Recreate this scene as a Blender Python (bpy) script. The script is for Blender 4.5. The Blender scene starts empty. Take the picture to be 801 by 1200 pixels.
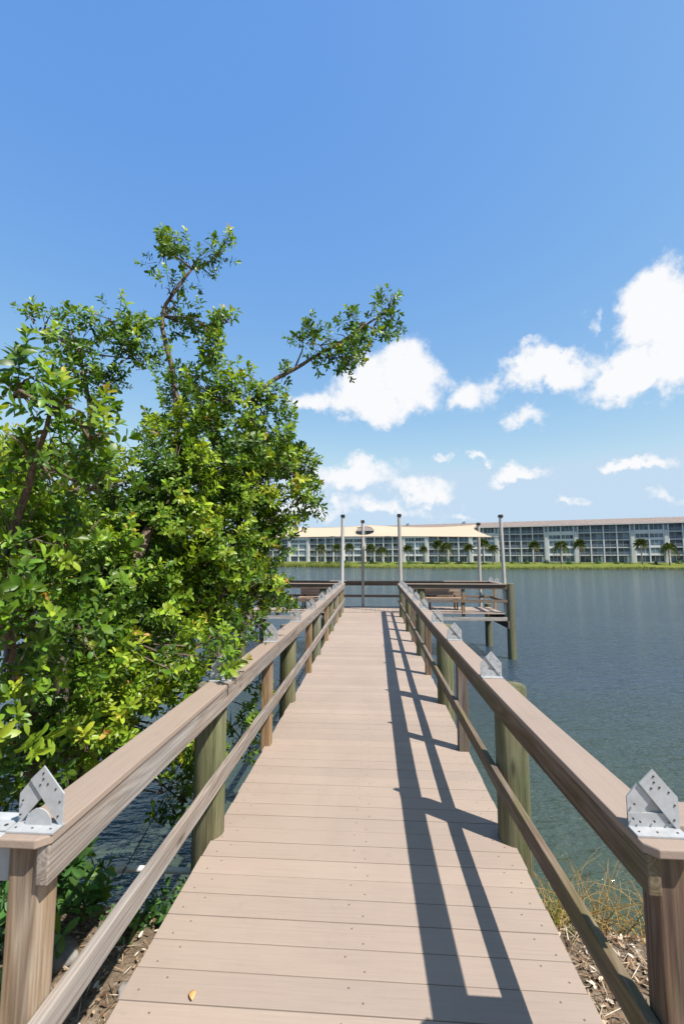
import bpy, bmesh, math, random
import numpy as np
from mathutils import Vector, Matrix, noise
random.seed(7)
RNG = np.random.default_rng(11)
S = bpy.context.scene
COL = S.collection
R = math.radians

# ------------------------------------------------------------------ helpers
class MB:
    """collects boxes, tubes and prisms in world coordinates; builds ONE mesh object"""
    def __init__(s): s.v = []; s.f = []; s.m = []
    def add(s, vs, fs, mi=0):
        o = len(s.v); s.v += [tuple(v) for v in vs]
        s.f += [tuple(o + i for i in f) for f in fs]; s.m += [mi] * len(fs)
    def box(s, x0, x1, y0, y1, z0, z1, mi=0, M=None):
        vs = [(x, y, z) for z in (z0, z1) for y in (y0, y1) for x in (x0, x1)]
        if M is not None: vs = [tuple(M @ Vector(v)) for v in vs]
        s.add(vs, [(0, 2, 3, 1), (4, 5, 7, 6), (0, 1, 5, 4), (2, 6, 7, 3), (0, 4, 6, 2), (1, 3, 7, 5)], mi)
    def tube(s, pts, rads, n=8, mi=0, cap=True):
        pts = [Vector(p) for p in pts]
        if not hasattr(rads, '__len__'): rads = [rads] * len(pts)
        rings = []; prev = None
        for i, p in enumerate(pts):
            d = (pts[min(i + 1, len(pts) - 1)] - pts[max(i - 1, 0)])
            d = d.normalized() if d.length > 1e-9 else Vector((0, 0, 1))
            if prev is None:
                a = d.orthogonal().normalized()
            else:
                a = (prev - d * prev.dot(d))
                a = a.normalized() if a.length > 1e-6 else d.orthogonal().normalized()
            prev = a; b = d.cross(a)
            rings.append([p + (a * math.cos(2 * math.pi * k / n) + b * math.sin(2 * math.pi * k / n)) * rads[i] for k in range(n)])
        vs = [q for r in rings for q in r]; fs = []
        for i in range(len(rings) - 1):
            for k in range(n):
                fs.append((i * n + k, i * n + (k + 1) % n, (i + 1) * n + (k + 1) % n, (i + 1) * n + k))
        if cap:
            fs.append(tuple(range(n - 1, -1, -1))); o = (len(rings) - 1) * n
            fs.append(tuple(o + k for k in range(n)))
        s.add(vs, fs, mi)
    def prism_xz(s, poly, y0, y1, mi=0, M=None):
        n = len(poly)
        vs = [(x, y0, z) for x, z in poly] + [(x, y1, z) for x, z in poly]
        if M is not None: vs = [tuple(M @ Vector(v)) for v in vs]
        fs = [tuple(range(n)), tuple(range(2 * n - 1, n - 1, -1))]
        fs += [(i, i + n, (i + 1) % n + n, (i + 1) % n) for i in range(n)]
        s.add(vs, fs, mi)
    def build(s, name, mats, parent=None, bevel=0, smooth=False, solid_normals=True, auto=None):
        me = bpy.data.meshes.new(name)
        off = root_loc(parent)
        me.from_pydata([(x - off.x, y - off.y, z - off.z) for x, y, z in s.v], [], s.f)
        mats = mats if isinstance(mats, (list, tuple)) else [mats]
        for m in mats: me.materials.append(m)
        me.polygons.foreach_set('material_index', s.m)
        if solid_normals:
            bm = bmesh.new(); bm.from_mesh(me); bmesh.ops.recalc_face_normals(bm, faces=bm.faces); bm.to_mesh(me); bm.free()
        if smooth: me.polygons.foreach_set('use_smooth', [True] * len(me.polygons))
        o = bpy.data.objects.new(name, me); COL.objects.link(o)
        if parent is not None: o.parent = parent
        if auto: me.set_sharp_from_angle(angle=R(auto))
        if bevel:
            b = o.modifiers.new('soft_edges', 'BEVEL'); b.width = bevel; b.segments = 2; b.limit_method = 'ANGLE'
        return o

def root_loc(o):
    if o is None: return Vector((0, 0, 0))
    while o.parent is not None: o = o.parent
    return o.location.copy()

def tag(o, label=None, cat=None, group=None, kind=None):
    if label: o['label'] = label
    if cat: o['category'] = cat
    if group: o['group'] = group
    if kind: o['kind'] = kind
    return o

def thing(name, loc, label, cat, group=None):
    o = bpy.data.objects.new(name, None); COL.objects.link(o)
    o.location = loc; o.empty_display_size = 0.2
    return tag(o, label, cat, group)

def children(o): return [c for c in bpy.data.objects if c.parent == o]
def copy_tree(o, parent=None):
    c = o.copy(); COL.objects.link(c)
    if parent is not None: c.parent = parent
    for ch in children(o): copy_tree(ch, c)
    return c

def np_mesh(name, V, Q, mat, parent=None, attrs=None, smooth=True):
    """quads only, numpy arrays"""
    off = root_loc(parent)
    me = bpy.data.meshes.new(name)
    V = (np.asarray(V, dtype=np.float32) - np.array(off, dtype=np.float32))
    Q = np.asarray(Q, dtype=np.int32)
    me.vertices.add(len(V)); me.vertices.foreach_set('co', V.ravel())
    me.loops.add(Q.size); me.loops.foreach_set('vertex_index', Q.ravel())
    me.polygons.add(len(Q))
    me.polygons.foreach_set('loop_start', np.arange(0, Q.size, 4, dtype=np.int32))
    me.polygons.foreach_set('use_smooth', np.full(len(Q), smooth))
    me.update(calc_edges=True); me.validate()
    for k, a in (attrs or {}).items():
        at = me.attributes.new(k, 'FLOAT', 'POINT'); at.data.foreach_set('value', np.asarray(a, dtype=np.float32))
    me.materials.append(mat)
    o = bpy.data.objects.new(name, me); COL.objects.link(o)
    if parent is not None: o.parent = parent
    return o

# ------------------------------------------------------------------ materials
class NT:
    def __init__(s, name):
        s.m = bpy.data.materials.new(name); s.m.use_nodes = True
        s.t = s.m.node_tree; s.t.nodes.clear()
        s.out = s.n('ShaderNodeOutputMaterial')
    def n(s, typ, **kw):
        nd = s.t.nodes.new(typ)
        for k, v in kw.items(): setattr(nd, k, v)
        return nd
    def l(s, a, b): s.t.links.new(a, b)
    def inp(s, nd, **kw):
        for k, v in kw.items():
            sock = nd.inputs[k.replace('_', ' ')]
            if hasattr(v, 'links') or hasattr(v, 'is_output'): s.l(v, sock)
            else: sock.default_value = v
        return nd
    def pos(s, scale=(1, 1, 1), rot=(0, 0, 0)):
        g = s.n('ShaderNodeNewGeometry'); mp = s.n('ShaderNodeMapping')
        mp.inputs['Scale'].default_value = scale; mp.inputs['Rotation'].default_value = rot
        s.l(g.outputs['Position'], mp.inputs['Vector']); return mp.outputs[0]
    def noise(s, vec, scale=1, detail=4, rough=.55, dist=0):
        nd = s.n('ShaderNodeTexNoise'); s.l(vec, nd.inputs['Vector'])
        nd.inputs['Scale'].default_value = scale; nd.inputs['Detail'].default_value = detail
        nd.inputs['Roughness'].default_value = rough; nd.inputs['Distortion'].default_value = dist
        return nd.outputs['Fac']
    def ramp(s, fac, stops):
        nd = s.n('ShaderNodeValToRGB'); cr = nd.color_ramp
        while len(cr.elements) < len(stops): cr.elements.new(.5)
        for e, (p, c) in zip(cr.elements, stops):
            e.position = p; e.color = (c[0], c[1], c[2], 1) if hasattr(c, '__len__') else (c, c, c, 1)
        s.l(fac, nd.inputs[0]); return nd.outputs[0]
    def mix(s, fac, a, b, typ='MIX'):
        nd = s.n('ShaderNodeMix', data_type='RGBA', blend_type=typ)
        for i, v in ((0, fac), (6, a), (7, b)):
            if hasattr(v, 'is_output'): s.l(v, nd.inputs[i])
            else: nd.inputs[i].default_value = (v if i == 0 else (v[0], v[1], v[2], 1))
        return nd.outputs[2]
    def math(s, op, a, b=0, c=0, clamp=False):
        nd = s.n('ShaderNodeMath', operation=op, use_clamp=clamp)
        for i, v in enumerate((a, b, c)):
            if hasattr(v, 'is_output'): s.l(v, nd.inputs[i])
            else: nd.inputs[i].default_value = v
        return nd.outputs[0]
    def bsdf(s, col, rough=.7, spec=.3, bump=None, bstr=.3, bdist=.01, metal=0):
        p = s.n('ShaderNodeBsdfPrincipled')
        for k, v in (('Base Color', col), ('Roughness', rough), ('Metallic', metal), ('Specular IOR Level', spec)):
            if hasattr(v, 'is_output'): s.l(v, p.inputs[k])
            else: p.inputs[k].default_value = (v[0], v[1], v[2], 1) if hasattr(v, '__len__') else v
        if bump is not None:
            b = s.n('ShaderNodeBump'); b.inputs['Strength'].default_value = bstr; b.inputs['Distance'].default_value = bdist
            s.l(bump, b.inputs['Height']); s.l(b.outputs[0], p.inputs['Normal'])
        s.l(p.outputs[0], s.out.inputs['Surface']); return p

def simple(name, col, rough=.6, metal=0, var=.15, scale=6, spec=.3):
    t = NT(name)
    f = t.noise(t.pos(), scale, 5)
    c = t.ramp(f, [(.3, [x * (1 - var) for x in col]), (.7, [min(1, x * (1 + var)) for x in col])])
    t.bsdf(c, rough, spec, f, .15, .01, metal); return t.m

def wood(name, axis, dark, mid, light, moss=0.0, mosscol=(.10, .12, .03), figure=1.0):
    t = NT(name)
    sc = [24, 24, 24]; sc[axis] = .55
    p = t.pos(sc)
    fine = t.noise(p, 4.5, 9, .78)
    sc2 = [9, 9, 9]; sc2[axis] = .42
    p2 = t.pos(sc2)
    warp = t.noise(p2, .9, 3, .5)
    rings = t.math('FRACT', t.math('MULTIPLY', warp, 15.0))
    rings = t.math('ABSOLUTE', t.math('SUBTRACT', rings, .5))          # growth rings, cathedral figure
    streak = t.noise(t.pos([x * .35 for x in sc]), 1.3, 4, .6)
    f = t.math('ADD', t.math('MULTIPLY', fine, .66), t.math('MULTIPLY', rings, .34 * figure))
    f = t.math('ADD', f, t.math('MULTIPLY', t.math('SUBTRACT', streak, .5), .7))
    crack = t.noise(t.pos([x * 1.3 if i != axis else .7 for i, x in enumerate(sc)]), 2.2, 5, .6)
    c = t.ramp(f, [(.20, dark), (.40, mid), (.64, light)])
    c = t.mix(t.ramp(crack, [(.29, .7), (.37, 0)]), c, [x * .45 for x in dark])
    # grey weathering in broad patches
    grey = t.noise(t.pos([2.2 if i != axis else .5 for i in range(3)]), 1.5, 3)
    c = t.mix(t.ramp(grey, [(.45, 0), (.7, .55)]), c, t.ramp(f, [(.2, [sum(mid) / 3 * .7] * 3), (.7, [sum(light) / 3 * 1.05] * 3)]))
    if moss:
        mo = t.noise(t.pos(), 3.2, 6, .65)
        c = t.mix(t.ramp(mo, [(.5 - .12 * moss, 0), (.74, .85 * moss)]), c, mosscol)
    # nail heads and knots
    vo = t.n('ShaderNodeTexVoronoi'); scv = [6, 6, 6]; scv[axis] = 1.6
    t.l(t.pos(scv), vo.inputs['Vector']); vo.inputs['Scale'].default_value = 1.0
    c = t.mix(t.ramp(vo.outputs['Distance'], [(.05, .75), (.12, 0)]), c, [x * .55 for x in dark])
    t.bsdf(c, .82, .2, f, .55, .004); return t.m

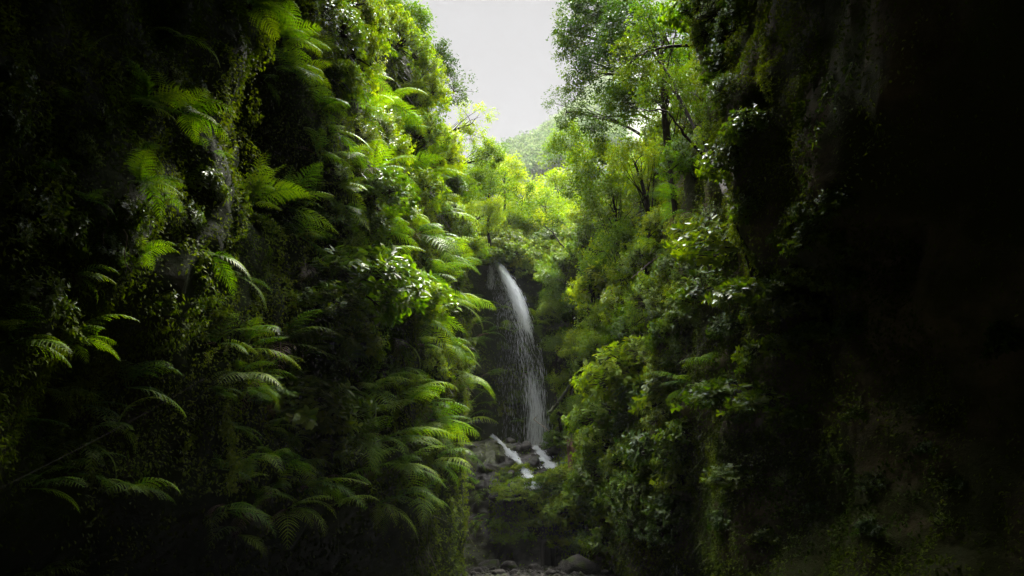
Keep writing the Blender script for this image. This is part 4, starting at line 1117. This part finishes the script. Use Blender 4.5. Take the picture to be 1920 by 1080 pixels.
def hang_path(px, py0, py1, off=.5, dx=0):
    p, n = hit(px, py0); Y = p[1] - off * .6
    return [tuple(at(px + dx * k + 5 * math.sin(k * 7), py0 + (py1 - py0) * k, Y)) for k in np.linspace(0, 1, 7)]


for k, (px, y0, y1, lf, n, lab, mt, lfy, dx) in enumerate([
    (1525, 150, 400, .14, 90, 'leafy vine hanging longest from the brown overhanging rock', 'broad', True, -12),
    (1555, 130, 270, .13, 60, 'shorter leafy vine hanging beside the longest one on the overhang', 'broad', True, -30),
    (1500, 60, 200, .12, 40, 'thin leafy vine high on the overhanging rock', 'broad', True, 12),
    (1600, 110, 210, .11, 34, 'thin vine nearest the outer edge of the overhanging rock', 'broad', True, -45),
    (240, 240, 300, .05, 0, 'pale bare tendril hanging below the high fern clump', 'broad', False, -28),
    (232, 430, 500, .05, 0, 'bare curling tendril below the fern with the lit tip', 'broad', False, 10),
    (200, 410, 455, .05, 0, 'short bare tendril beside the curling one on the dark left cliff', 'broad', False, -6),
    (690, 20, 55, .1, 0, 'light green bare vine dangling at the top of the left slope', 'broad', False, -4),
    (625, 90, 150, .1, 0, 'thin dry root hanging on the upper left slope', 'broad', False, 3),
    (868, 420, 560, .10, 60, 'leafy vine trailing down the dark wall left of the waterfall', 'cover', True, 4),
    (893, 440, 600, .10, 55, 'narrow vine on the dark wall closest to the thin edge of the fall', 'cover', True, 3),
    (880, 560, 720, .10, 50, 'lower vine on the dark wall left of the waterfall', 'cover', True, -2),
    (1290, 810, 860, .06, 0, 'pale bare stem hanging on the dark foot of the right cliff', 'broad', False, -6),
    (1200, 190, 320, .12, 60, 'leafy vine over the bare cliff patch of the right rim', 'tree', True, 6),
]):
    e = vine(hang_path(px, y0, y1, .5, dx), lf, max(n, 1), mt, 'hanging_vine', 40 + k, .012 if lfy else .011, lfy)
    tag(e, lab, 'vine', 'hanging vines')

e = vine(hang_path(1437, 590, 650, .8, -10), .16, 9, 'fern_dead', 'dead_sprig', 71); tag(e, 'sprig of orange dead leaves hanging before the black right cliff', 'dead sprig')


def stick(name, pts, r0, r1, mat, label, cat, twigs=0, seed=0):
    """PTS: (px, py, Y)."""
    r = np.random.default_rng(seed)
    P = np.array([at(*q) for q in pts]); base = P[0].copy()
    k = np.linspace(0, 1, 24); kk = np.linspace(0, 1, len(P))
    q = np.stack([np.interp(k, kk, P[:, i]) for i in range(3)], 1)
    for _ in range(3): q[1:-1] = (q[:-2] + q[1:-1] + q[2:]) / 3
    q = q + r.normal(0, r0 * .35, q.shape)
    e = bpy.data.objects.new(name, None); COL.objects.link(e); e.location = base; e.empty_display_size = .2
    V, f = tube(q - base, np.linspace(r0, r1, 24) * r.uniform(.88, 1.12, 24), 8)
    link('wood', make_mesh('wood', V, f, smooth=True), mat, e)
    for t in range(twigs):
        i = r.integers(8, 23); d = norm(r.normal(size=3) + (q[i] - q[i - 2]) * 3); l = r.uniform(.5, 1.4)
        tw = np.stack([q[i], q[i] + d * l * .5 + r.normal(0, .05, 3), q[i] + d * l + r.normal(0, .12, 3) + [0, 0, .15]]) - base
        V, f = tube(tw, [r1 * .8, r1 * .5, r1 * .2], 5)
        link('twig', make_mesh('twig', V, f, smooth=True), mat, e)
    tag(e, label, cat)
    return e


def wY(px, py, off):
    p, n = hit(px, py); return p[1] - off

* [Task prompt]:
Omit the pictures, then repeat exactly each line from the beginning of the listing through the line with "R = math.radians".

* [Written solution]:
Recreate this scene as a Blender Python (bpy) script. The script is for Blender 4.5. The Blender scene starts empty. Take the picture to be 801 by 1200 pixels.
import bpy, bmesh, math, random
import numpy as np
from mathutils import Vector, Matrix, noise
random.seed(7)
RNG = np.random.default_rng(11)
S = bpy.context.scene
COL = S.collection
R = math.radians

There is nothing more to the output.